Weak solutions to the near-field reflector problem with spatial restrictions approached with generalized reflectors constructed from ellipsoids

TL;DR

This paper introduces a new variant of the near-field reflector problem with spatial restrictions, focusing on constructing reflectors within a bounded set to achieve desired irradiance from an anisotropic point source.

Contribution

It formulates a novel near-field reflector problem with spatial constraints and constructs solutions using generalized reflectors made from ellipsoids.

Findings

Existence of weak solutions for the problem.

Construction of reflectors from generalized ellipsoids.

Application to finite target sets.

Abstract

We motivate then formulate a novel variant of the near-field reflector problem and call it the near-field reflector problem with spatial restrictions.
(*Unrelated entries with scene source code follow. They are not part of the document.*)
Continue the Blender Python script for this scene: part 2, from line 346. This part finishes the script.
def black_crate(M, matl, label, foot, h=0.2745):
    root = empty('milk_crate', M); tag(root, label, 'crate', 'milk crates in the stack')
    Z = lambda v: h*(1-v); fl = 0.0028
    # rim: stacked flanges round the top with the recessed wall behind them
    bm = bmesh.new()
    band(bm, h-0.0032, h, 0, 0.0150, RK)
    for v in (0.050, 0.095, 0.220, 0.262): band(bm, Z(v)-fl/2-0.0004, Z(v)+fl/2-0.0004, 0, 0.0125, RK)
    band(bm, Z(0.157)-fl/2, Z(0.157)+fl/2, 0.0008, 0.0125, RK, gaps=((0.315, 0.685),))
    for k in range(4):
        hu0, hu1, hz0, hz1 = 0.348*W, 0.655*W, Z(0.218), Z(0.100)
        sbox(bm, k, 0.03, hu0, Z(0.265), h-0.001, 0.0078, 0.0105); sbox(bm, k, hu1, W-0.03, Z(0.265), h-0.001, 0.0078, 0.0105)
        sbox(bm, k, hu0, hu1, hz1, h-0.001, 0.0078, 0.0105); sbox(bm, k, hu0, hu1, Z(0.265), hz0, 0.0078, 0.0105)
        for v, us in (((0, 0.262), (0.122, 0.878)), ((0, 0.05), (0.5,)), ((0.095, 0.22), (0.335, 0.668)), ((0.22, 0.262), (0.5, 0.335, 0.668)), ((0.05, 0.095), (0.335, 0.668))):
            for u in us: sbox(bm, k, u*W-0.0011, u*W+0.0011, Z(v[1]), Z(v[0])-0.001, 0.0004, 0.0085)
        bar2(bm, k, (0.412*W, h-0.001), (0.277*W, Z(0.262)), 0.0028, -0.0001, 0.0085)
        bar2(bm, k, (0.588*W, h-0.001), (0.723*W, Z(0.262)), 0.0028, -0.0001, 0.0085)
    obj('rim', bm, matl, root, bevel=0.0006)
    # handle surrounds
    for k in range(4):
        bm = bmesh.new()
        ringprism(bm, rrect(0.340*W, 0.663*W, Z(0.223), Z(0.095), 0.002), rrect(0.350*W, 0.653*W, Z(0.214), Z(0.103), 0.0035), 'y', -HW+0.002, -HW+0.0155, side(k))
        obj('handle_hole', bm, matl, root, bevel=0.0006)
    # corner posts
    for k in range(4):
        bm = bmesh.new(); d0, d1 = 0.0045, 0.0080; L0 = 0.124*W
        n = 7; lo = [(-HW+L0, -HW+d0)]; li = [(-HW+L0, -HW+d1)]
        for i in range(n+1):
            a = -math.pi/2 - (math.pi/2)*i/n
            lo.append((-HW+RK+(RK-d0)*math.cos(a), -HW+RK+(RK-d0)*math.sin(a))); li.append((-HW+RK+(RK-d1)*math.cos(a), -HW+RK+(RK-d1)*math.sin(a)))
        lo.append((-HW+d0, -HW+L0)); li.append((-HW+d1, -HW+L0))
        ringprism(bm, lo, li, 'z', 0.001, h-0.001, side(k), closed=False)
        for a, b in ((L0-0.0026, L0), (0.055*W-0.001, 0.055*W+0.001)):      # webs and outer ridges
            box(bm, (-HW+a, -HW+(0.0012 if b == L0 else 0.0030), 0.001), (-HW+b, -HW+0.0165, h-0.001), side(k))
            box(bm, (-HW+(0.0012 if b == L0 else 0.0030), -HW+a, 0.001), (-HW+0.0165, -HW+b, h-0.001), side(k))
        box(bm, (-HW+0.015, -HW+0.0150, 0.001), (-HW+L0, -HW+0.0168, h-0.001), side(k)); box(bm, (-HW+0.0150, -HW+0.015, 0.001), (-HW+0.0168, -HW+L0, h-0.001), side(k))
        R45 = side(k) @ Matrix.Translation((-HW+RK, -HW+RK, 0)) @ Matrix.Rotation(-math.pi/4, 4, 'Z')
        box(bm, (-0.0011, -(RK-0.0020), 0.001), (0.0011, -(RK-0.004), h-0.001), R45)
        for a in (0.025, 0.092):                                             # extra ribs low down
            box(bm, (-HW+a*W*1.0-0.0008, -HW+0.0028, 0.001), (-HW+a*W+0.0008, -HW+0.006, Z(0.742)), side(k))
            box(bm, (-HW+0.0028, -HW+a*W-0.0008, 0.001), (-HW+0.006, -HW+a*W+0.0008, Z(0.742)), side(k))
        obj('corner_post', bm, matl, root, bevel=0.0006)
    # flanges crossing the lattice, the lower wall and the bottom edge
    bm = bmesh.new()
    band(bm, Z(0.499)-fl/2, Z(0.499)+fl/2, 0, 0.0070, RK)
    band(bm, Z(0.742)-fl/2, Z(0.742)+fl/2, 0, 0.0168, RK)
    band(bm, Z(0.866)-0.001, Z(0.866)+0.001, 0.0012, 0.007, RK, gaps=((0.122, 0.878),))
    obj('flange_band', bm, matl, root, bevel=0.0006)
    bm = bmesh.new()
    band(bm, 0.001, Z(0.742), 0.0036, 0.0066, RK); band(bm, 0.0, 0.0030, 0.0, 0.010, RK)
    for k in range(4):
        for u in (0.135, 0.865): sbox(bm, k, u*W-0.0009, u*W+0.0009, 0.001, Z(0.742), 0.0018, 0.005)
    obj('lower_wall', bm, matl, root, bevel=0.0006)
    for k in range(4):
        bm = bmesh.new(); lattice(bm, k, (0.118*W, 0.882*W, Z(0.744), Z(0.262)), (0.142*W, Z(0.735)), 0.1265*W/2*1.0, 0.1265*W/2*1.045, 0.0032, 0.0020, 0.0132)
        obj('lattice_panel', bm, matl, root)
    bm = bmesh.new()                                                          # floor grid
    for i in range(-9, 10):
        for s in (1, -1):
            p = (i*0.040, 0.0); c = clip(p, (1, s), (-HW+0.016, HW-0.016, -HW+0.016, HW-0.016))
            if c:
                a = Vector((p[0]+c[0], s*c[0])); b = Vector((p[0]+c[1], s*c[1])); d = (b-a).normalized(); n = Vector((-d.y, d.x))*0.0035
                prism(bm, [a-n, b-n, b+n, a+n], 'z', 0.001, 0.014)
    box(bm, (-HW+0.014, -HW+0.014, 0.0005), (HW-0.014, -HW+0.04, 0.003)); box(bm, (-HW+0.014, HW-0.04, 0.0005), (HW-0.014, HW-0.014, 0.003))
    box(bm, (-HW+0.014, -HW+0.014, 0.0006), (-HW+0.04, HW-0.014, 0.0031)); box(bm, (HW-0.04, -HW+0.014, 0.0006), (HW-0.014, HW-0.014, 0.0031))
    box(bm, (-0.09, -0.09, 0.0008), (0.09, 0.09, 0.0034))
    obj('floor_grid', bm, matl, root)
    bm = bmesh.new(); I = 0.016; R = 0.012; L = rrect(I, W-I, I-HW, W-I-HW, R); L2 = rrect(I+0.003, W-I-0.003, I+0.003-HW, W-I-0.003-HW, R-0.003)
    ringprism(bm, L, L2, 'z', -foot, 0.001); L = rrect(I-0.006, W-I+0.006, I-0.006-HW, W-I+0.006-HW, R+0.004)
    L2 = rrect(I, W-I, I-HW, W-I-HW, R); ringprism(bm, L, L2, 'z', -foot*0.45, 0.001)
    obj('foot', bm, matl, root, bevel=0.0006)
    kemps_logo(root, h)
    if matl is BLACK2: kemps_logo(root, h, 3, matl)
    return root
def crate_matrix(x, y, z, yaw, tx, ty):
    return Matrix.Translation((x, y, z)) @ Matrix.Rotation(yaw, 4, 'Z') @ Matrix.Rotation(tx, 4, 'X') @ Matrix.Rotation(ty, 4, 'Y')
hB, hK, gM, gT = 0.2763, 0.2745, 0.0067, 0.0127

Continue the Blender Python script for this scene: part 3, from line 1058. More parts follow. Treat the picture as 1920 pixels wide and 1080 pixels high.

Let $O$ be an anisotropic point source of light and assume that we are given a bounded open set $U$. Suppose that the light emitted from the source at $O$ in directions defined by the aperture $D\subseteq S^2$, of radiance $g(m)$ for $m\in D$, is reflected off $R\subset \overline{U}$, creating the irradiance $f(x)$ for $x\in T$. The inverse problem consists of constructing the reflector $R\subseteq \overline{U}$ from the given position of the source $O$, the input aperture $D$, radiance $g$, `target' set $T$, and irradiance $f$. We focus entirely on the case where the target set $T$ is finite.